Kijken en vergelijken in het Mauritshuis
Duetten noemt hij ze liefkozend. Carel Blotkamp, emeritus hoogleraar moderne kunst aan de Vrije Universiteit Amsterdam, heeft als gastconservator moderne kunst het eerbiedwaardige Mauritshuis in Den Haag binnengesmokkeld en deze paarsgewijze gekoppeld aan oude meesters uit de collectie van het museum.
Het zijn interessante vragen die hij oproept. Wat gebeurt er als je een zelfportret van Charley Toorop naast een zelfportret van Rembrandt hangt? Of een stilleven van Juan Gris naast een stilleven van Jan Davidsz. de Heem? Of ”Couple aux têtes pleines de nuages” van Dalí naast ”Meisje met de parel” van Vermeer?
De tweetallen, die verspreid tussen de vaste collectie zijn neergehangen, zijn met zorg gekozen. Het ging Blotkamp er niet zozeer om kunstwerken bij elkaar te brengen die direct verband met elkaar houden, in de zin dat de kunstenaar van het moderne werk zich door het oudere heeft laten inspireren. Hij heeft gezocht naar meer toevallige overeenkomsten tussen oud en nieuw –in compositie, in thematiek, in kleurgebruik– zodat er verrassende samenklanken zouden ontstaan.
Deze presentatie van oude en moderne kunst nodigt onmiskenbaar uit tot (beter) kijken en vergelijken. Op het moment dat de kijker zo’n tweetal in het oog krijgt, ontstaat er een wisselwerking tussen de schilderijen. Ze gaan als het ware met elkaar in gesprek, als gelijkwaardige partners. Het lijkt bijna een autonoom proces waar de toeschouwer buiten staat. Terwijl hij natuurlijk zowel de katalysator als het klankbord is. Ten diepste draait het in deze tentoonstelling om de vragen: Wat is kunst? Wat doet een schilderij met je? En zijn kunstwerken zo autonoom dat ze uit hun historische context kunnen worden gelicht?
Het openingsduet is meteen de extreemste combinatie, zowel qua verschil in tijd als in de uitwerking van het thema. Blotkamp heeft bij ”De bewening van Christus” van Rogier van der Weyden uit het midden van de vijftiende eeuw het doek ”Fragment of a Crucifixion” van Francis Bacon uit 1950 gehangen. Het eerste kunstwerk straalt sereniteit en ingetogenheid uit; Jezus’ lijden en dood brengen niet tot wanhoop maar tot inkeer. In de compositie wordt de gestorven Jezus als het ware aan de beschouwer gepresenteerd. Kijk wat u hebt veroorzaakt. Maar ook: Hij deed dit voor u.

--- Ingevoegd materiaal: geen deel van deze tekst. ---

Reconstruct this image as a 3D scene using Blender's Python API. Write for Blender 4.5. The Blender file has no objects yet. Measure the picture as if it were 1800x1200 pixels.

Het schilderij van Bacon, overtuigd atheïst, is daarentegen rauw en radeloos van toon. Een vleermuisachtige figuur met een in een schreeuw vertrokken mond steekt af tegen een zwarte kruisvorm. Een tweede vormeloze figuur hangt over de dwarsbalk van het kruis maar lijkt niets te kunnen uitrichten. Met het Bijbelse lijdensverhaal heeft dit niets te maken. Hier wordt het lijden als zelfstandig fenomeen gepresenteerd, los van welke christelijke notie dan ook. Het werk is aangrijpend in zijn intense wanhoop en diepe uitzichtloosheid.
Deze schilderijen vertegenwoordigen geestelijke machten die niet met elkaar in harmonie te brengen zijn, elkaar juist uitsluiten en bevechten. Duet wordt hier duel.
De overige dubbeltallen zijn veel minder beladen. Het is boeiend om ”Stilleven met flessen en mes” van Juan Gris (1887-1927) uit 1912 te vergelijken met ”Stilleven met boeken en een viool” van Jan Davidsz de Heem (1606-1683/4) uit 1628. Achter de ogenschijnlijke wanorde van De Heem zit bij nadere beschouwing toch de doordachte geometrische schikking die bij Gris nadrukkelijk op de voorgrond treedt. Tegelijk springt bij Gris in het oog dat in een stilleven de ruimte tussen de objecten van groot belang is en kunstzinnig ingevuld moet worden – zoals dat ook in de zeventiende eeuw het geval was.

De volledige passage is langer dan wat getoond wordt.